On ne peut pas à la fois se serrer la ceinture et baisser son froc
Au cas où ça vous aurait échappé, on votera le 5 juin, en Ville de Genève, sur (c’est-à-dire contre…) les coupes budgétaires opérées par la droite coagulée dans les allocations de ressources municipales à la culture, à l’action sociale et au fonctionnement des services publics. La multiplication des mots d’ordres (et des affiches) appelant à voter «non» à ces coupes budgétaires témoigne de deux choses: d’abord, de la mobilisation contre ces coupes. Ensuite, de la multiplicité des cibles de la droite: cela va de l’Armée du Salut et de l’hébergement des sdf à l’Usine, en passant par les colonies de vacances, les chorales, les fanfares et les théâtres. 32 prises de positions ont été déposées pour le «non», 6 pour le «oui». Certes, ce déséquilibre ne présume en rien le résultat du vote, mais il illustre une évidence: presque toutes les prestations municipales sont frappées. Et donc, artistes et artisans, acteurs et spectateurs de théâtre, usagers des Bains des Pâquis, entrepreneurs de l’économie sociale et solidaire, danseurs et chorégraphes, associations de jeunesse, milieux cinématographiques et milieux du livre, associations d’habitants, musiciens, mouvements d’action sociale, toutes et tous sont au rendez.-vous. En sus, évidemment, des partis de gauche et des syndicats.
La culture (oui, vous savez, ce truc qui est toujours en trop) et l’entraide sociale sont prises en otage d’un règlement de compte politicien. Et tout ça pour quoi? Pour équilibrer le budget? Equilibré, il l’était déjà… Parce que la Ville est en crise financière? Ses comptes sont bénéficiaires depuis plus de dix ans (pour un total de près de 700 millions de 2004 à 2014, et de plus de 39 millions en 2015), période pendant laquelle sa fortune a triplé pour atteindre le milliard (en étant d’ailleurs sous-estimée) et sa dette a diminué de 10%…
Lors du débat sur la présentation des comptes 2015 de la Ville de Genève, avec un excédent de recettes de plus de 30 millions de francs, la démocrate-chrétienne Anne Carron a expliqué ce résultat qui navre une droite clamant à chaque séance du Conseil municipal que la situation financière de la Ville est catastrophique, que si les comptes 2015 sont bons, c’est que «la chance a été au rendez-vous». Ouais, comme depuis 2004 (à la seule exception de 2013, du fait de la recapitalisation de la caisse de retraite). La chance est au rendez-vous tous les ans depuis onze ans sur douze. C’est même plus un rendez-vous, c’est carrément un pied-de-grue décennal. A ce niveau d’obstination chanceuse, il semble inévitable que la droite coagulée dénonce la partialité gauchiste de la chance. Au fond, la seule chose que le Conseil administratif pourrait faire pour son opposition de droite, c’est de lui présenter, rien que pour elle, des comptes bien calamiteux, avec un trou profond, un gros déficit, une impasse abyssale – enfin, les comptes les plus mauvais possibles.
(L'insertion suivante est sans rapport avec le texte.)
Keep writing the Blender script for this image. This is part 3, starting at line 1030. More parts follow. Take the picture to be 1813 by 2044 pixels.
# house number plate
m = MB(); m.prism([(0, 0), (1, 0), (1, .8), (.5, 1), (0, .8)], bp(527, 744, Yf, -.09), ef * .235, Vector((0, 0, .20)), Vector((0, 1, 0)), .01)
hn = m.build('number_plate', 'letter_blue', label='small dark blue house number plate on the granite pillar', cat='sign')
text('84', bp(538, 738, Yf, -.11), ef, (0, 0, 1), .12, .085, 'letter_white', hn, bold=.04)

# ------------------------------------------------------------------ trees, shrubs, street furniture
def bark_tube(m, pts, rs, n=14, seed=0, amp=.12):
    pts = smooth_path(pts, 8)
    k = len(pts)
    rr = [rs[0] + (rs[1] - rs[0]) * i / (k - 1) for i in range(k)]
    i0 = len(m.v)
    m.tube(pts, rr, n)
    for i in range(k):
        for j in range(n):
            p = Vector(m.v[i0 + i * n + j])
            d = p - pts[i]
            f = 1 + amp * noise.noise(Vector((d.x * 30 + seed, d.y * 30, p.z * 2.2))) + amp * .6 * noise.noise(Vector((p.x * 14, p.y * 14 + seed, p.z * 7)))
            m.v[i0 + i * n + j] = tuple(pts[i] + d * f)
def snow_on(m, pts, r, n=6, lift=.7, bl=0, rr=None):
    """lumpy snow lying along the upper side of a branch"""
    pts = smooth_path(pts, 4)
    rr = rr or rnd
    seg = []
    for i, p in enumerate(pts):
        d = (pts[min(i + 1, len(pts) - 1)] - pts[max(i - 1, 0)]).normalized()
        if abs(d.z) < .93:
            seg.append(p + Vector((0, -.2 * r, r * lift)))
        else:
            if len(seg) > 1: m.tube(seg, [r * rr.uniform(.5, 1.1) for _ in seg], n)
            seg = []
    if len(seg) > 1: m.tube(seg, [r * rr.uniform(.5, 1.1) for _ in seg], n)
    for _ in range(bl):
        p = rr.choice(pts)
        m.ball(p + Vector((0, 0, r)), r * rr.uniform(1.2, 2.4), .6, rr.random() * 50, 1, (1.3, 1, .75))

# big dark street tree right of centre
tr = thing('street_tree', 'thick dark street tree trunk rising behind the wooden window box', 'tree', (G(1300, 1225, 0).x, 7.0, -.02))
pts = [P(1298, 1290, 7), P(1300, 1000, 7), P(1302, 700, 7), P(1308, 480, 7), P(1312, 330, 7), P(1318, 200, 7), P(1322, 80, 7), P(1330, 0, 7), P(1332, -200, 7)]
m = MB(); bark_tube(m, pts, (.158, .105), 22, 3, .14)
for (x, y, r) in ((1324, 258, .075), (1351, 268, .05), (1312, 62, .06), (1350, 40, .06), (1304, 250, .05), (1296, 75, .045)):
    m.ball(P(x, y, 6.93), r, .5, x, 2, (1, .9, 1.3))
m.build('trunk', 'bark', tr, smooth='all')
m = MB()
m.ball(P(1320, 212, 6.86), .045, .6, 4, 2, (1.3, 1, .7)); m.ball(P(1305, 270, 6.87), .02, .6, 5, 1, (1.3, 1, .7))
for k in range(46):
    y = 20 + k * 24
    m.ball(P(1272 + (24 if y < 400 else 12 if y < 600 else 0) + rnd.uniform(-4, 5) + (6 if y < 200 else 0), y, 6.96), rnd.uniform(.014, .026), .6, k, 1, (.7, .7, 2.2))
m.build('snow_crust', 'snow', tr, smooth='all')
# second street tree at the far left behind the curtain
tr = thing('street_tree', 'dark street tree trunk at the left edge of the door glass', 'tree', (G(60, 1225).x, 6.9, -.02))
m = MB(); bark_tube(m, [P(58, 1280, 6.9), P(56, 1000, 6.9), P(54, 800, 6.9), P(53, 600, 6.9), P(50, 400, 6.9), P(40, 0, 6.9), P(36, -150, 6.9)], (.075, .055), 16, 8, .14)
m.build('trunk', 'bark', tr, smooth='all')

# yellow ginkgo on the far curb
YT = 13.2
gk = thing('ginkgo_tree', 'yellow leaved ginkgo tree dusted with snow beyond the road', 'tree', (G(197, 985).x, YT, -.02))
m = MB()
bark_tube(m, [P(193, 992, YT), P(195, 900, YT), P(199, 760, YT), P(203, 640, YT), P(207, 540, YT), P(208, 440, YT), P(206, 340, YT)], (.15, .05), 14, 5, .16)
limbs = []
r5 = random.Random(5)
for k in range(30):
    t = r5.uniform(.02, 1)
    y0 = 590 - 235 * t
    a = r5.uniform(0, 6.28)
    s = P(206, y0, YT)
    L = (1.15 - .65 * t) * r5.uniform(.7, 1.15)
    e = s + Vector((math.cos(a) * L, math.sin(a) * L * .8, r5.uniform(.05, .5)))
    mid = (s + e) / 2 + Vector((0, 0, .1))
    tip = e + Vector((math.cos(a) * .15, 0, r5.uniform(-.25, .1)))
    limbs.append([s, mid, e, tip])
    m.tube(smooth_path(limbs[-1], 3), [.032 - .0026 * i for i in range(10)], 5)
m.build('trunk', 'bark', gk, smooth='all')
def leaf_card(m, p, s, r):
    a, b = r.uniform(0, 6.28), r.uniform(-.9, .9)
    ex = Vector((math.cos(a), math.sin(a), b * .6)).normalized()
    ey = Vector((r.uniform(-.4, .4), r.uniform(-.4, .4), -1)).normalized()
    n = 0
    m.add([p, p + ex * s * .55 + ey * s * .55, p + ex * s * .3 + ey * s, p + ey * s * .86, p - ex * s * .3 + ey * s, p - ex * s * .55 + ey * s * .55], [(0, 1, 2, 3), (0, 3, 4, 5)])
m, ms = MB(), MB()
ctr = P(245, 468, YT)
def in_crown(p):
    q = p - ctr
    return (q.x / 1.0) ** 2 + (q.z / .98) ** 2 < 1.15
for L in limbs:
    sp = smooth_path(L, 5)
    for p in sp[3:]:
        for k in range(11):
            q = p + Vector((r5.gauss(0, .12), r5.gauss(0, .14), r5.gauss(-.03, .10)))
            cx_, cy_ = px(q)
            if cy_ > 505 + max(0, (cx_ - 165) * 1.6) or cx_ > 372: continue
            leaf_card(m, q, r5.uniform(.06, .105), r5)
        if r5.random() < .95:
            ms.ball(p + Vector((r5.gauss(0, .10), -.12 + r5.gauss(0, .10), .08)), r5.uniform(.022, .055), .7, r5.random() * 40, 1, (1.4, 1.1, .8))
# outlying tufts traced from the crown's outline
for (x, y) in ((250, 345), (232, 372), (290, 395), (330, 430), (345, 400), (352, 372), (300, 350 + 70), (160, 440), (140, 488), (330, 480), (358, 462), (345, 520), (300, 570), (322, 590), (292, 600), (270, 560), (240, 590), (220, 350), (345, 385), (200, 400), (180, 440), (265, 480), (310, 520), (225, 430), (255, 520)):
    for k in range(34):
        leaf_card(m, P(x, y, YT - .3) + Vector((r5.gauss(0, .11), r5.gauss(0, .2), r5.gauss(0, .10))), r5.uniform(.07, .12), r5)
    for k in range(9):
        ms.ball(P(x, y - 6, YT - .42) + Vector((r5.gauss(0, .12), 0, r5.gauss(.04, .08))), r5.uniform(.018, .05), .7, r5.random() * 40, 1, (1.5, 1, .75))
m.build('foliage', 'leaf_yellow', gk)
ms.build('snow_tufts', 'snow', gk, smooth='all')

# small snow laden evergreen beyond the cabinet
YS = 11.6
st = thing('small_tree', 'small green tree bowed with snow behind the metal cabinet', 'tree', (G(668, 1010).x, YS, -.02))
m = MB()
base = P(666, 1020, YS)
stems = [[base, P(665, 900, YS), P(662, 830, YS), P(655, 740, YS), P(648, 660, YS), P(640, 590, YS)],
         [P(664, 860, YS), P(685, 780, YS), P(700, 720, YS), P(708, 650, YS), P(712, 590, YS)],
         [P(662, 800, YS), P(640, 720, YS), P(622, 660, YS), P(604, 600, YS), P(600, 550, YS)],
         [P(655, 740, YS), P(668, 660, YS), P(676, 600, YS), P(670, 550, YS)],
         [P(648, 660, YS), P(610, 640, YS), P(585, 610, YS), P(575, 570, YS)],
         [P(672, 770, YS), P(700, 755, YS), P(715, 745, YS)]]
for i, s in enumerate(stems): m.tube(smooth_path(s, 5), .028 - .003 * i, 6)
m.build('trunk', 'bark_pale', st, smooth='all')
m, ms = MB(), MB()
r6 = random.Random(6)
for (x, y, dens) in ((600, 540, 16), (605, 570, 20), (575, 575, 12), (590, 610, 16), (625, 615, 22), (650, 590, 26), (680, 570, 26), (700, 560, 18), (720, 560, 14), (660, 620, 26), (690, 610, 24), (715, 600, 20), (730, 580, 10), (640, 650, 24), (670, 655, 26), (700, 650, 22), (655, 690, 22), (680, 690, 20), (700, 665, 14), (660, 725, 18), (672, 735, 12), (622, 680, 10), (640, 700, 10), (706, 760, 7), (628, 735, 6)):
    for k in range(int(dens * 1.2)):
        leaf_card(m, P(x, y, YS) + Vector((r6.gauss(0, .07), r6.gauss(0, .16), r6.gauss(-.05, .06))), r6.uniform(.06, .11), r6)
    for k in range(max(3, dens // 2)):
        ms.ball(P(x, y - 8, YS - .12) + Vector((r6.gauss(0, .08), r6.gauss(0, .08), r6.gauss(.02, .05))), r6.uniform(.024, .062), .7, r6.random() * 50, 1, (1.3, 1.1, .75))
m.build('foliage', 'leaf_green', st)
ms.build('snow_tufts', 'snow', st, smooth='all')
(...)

Les coupes dans le champ culturel ont fait le plus de bruit (et il fallait qu’elles en fassent), mais la culture n’a pas été le seul domaine visé par la droite coagulée: l’action sociale l’a aussi été, de la même manière. «Il fallait frapper un grand coup», explique la cheffe du groupe PLR au Conseil municipal. Frapper qui, donner à un grand coup à qui? Au Conseil administratif? Mais ce sont les associations et institutions qui le prennent, ce coup, pas le Conseil administratif, et dans le domaine social, c’est l’aide que les associations et institutions subventionnées apportent aux plus démunis qui est menacée. A quoi ça rime, de couper dans la subvention au Caré, à la Coulou, aux colonies de vacances, pour le seul plaisir, fugace, de montrer qu’on peut être majoritaire en agglutinant les derniers chrétiens sociaux aux fonds de tiroir du MCG? Le message est calamiteux de mépris à l’égard des associations d’entraide, des organisateurs d’activités de loisirs dont bénéficient 5000 enfants en Ville de Genève, des acteurs culturels, et même des rentiers AVS et AI bénéficiant des prestations complémentaires municipales: la Ville a dû les avertir que ces prestations, financées sur une ligne budgétaire réduite de 2% par la droite coagulée, allaient par conséquence mécanique être réduites de 50 ou 60 francs par an… dans l’attente d’un vote populaire qui les rétablira… si nous le gagnons. Et il faut que nous le gagnions.
Parce qu’on ne peut pas à la fois se serrer la ceinture et baisser son froc.
* Conseiller municipal carrément socialiste en Ville de Genève.